A political stoush on national security has erupted just days before an expected announcement on the AUKUS submarine plan, with Peter Dutton warning against acquiring a future fleet from the UK.
Key points:
- Mr Dutton says he was told Britain had no capacity to support an Australian program
- The government labelled the comments as "incredibly irresponsible"
- The prime minister is expected to travel to America this month to unveil Australia's AUKUS plan
The government has condemned the opposition leader's comments as "irresponsible" and "mischievous" and accused the former defence minister of undermining the nuclear-submarine program.
Recent speculation has suggested a developmental British submarine known as SSNR is emerging as a likely candidate for Australia's future nuclear-powered fleet.
During a visit to the Avalon Air Show in Victoria, Mr Dutton insisted American Virginia-class submarines remained the best and most practical option for Australia.
"The beauty in my mind with the American model, of the Virginia class, was that it was a proven design, it gave us interoperability with the Americans and there will be more American subs in the Indo-Pacific than there will be British submarines".
Mr Dutton said the advice he received as defence minister before last year's election was that the British companies involved in the UK's submarine production had no extra capacity to support an Australian program.
"The advice to me at the time was very clear: that Rolls-Royce didn't have any production capability left, no headroom; Barrow-in-Furness is obviously landlocked, it didn't have the ability to scale up".
Last year, Mr Dutton asserted that when he was defence minister he was confident of securing two American Viriginia-class nuclear submarines by 2030.
Defence Industry Minister Pat Conroy, who was also at Avalon to sign a deal with Boeing on Australian content for Apache helicopters, condemned Mr Dutton's latest remarks.
"I think those comments from Peter Dutton are incredibly irresponsible.

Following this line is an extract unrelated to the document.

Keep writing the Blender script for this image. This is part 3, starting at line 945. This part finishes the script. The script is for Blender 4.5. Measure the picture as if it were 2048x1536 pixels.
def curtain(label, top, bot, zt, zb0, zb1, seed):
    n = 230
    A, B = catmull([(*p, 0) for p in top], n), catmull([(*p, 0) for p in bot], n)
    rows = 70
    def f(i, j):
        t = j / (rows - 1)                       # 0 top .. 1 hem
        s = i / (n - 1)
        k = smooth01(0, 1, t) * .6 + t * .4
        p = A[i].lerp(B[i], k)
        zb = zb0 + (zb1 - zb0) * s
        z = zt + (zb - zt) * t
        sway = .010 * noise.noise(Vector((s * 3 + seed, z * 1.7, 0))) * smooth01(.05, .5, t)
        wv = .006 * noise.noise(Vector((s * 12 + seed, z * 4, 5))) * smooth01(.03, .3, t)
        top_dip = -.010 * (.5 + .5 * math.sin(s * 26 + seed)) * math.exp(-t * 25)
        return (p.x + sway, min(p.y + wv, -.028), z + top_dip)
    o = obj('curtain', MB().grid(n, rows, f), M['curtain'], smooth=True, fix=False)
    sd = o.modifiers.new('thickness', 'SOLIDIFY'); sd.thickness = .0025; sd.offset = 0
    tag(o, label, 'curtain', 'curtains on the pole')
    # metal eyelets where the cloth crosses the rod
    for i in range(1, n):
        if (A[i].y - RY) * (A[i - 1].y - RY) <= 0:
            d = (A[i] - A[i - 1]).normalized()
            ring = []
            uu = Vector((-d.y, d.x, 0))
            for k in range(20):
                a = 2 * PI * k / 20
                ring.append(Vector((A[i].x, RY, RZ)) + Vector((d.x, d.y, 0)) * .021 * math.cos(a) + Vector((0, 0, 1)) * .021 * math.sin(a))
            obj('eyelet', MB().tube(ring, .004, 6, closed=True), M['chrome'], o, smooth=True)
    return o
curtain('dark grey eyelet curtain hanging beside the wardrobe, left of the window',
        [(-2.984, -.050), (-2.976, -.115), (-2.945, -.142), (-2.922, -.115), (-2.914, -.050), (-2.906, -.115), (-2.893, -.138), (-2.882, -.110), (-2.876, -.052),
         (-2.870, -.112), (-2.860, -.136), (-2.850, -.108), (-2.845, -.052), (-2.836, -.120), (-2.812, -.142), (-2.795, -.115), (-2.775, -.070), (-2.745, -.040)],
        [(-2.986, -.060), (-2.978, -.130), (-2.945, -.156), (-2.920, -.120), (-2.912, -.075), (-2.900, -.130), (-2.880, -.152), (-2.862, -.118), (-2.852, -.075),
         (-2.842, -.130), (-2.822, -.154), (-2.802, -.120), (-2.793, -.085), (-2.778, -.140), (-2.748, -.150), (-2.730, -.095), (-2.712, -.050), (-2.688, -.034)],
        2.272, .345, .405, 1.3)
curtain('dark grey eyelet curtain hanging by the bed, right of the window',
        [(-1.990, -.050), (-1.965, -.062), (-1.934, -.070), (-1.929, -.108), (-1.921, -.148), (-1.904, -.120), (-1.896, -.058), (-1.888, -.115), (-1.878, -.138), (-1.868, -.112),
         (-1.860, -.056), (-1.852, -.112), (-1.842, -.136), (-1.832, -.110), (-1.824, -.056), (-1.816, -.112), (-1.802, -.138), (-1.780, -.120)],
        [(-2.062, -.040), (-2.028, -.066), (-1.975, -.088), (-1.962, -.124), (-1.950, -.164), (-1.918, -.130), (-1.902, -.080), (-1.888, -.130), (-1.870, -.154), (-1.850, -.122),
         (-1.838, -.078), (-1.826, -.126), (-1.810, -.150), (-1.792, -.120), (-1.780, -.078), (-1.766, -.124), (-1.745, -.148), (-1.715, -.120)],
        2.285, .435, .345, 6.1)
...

This was a man who received classified briefings up until the 21st of May on this program," he said.
"I just find it completely unhelpful in the public debate for him to be injecting this stuff when he knows that there are security reasons that mean that we can't detail information until we make the announcement.
"He is either being mischievous or he isn't privy to the latest information."
In recent weeks Defence Minister Richard Marles has insisted that the looming AUKUS announcement on an "optimal pathway" would be a "truly trilateral" solution.
Prime Minister Anthony Albanese is this month expected to travel to Washington DC to unveil Australia's AUKUS plan alongside the US President Joe Biden and British Prime Minister Rishi Sunak.
Challenges with frigates
Mr Conroy also commented on the state of a $35-billion deal signed in 2018 with British company BAE to build Hunter-class frigates.
"This is a project that we inherited from the last government, a project where, quite frankly, the last government lied about what they were buying," he said.
"They presented to the Australian public that 'we are buying a proven off the shelf product that effectively all the kinks have been resolved'.
"Instead, we've got a developmental project, where the project cost has increased by 50 per cent to just under $45 billion, and we're facing delays of between two and four years on separate stages of it."
Mr Conroy said the government was committed to working with BAE and the Australian Navy to fix the project.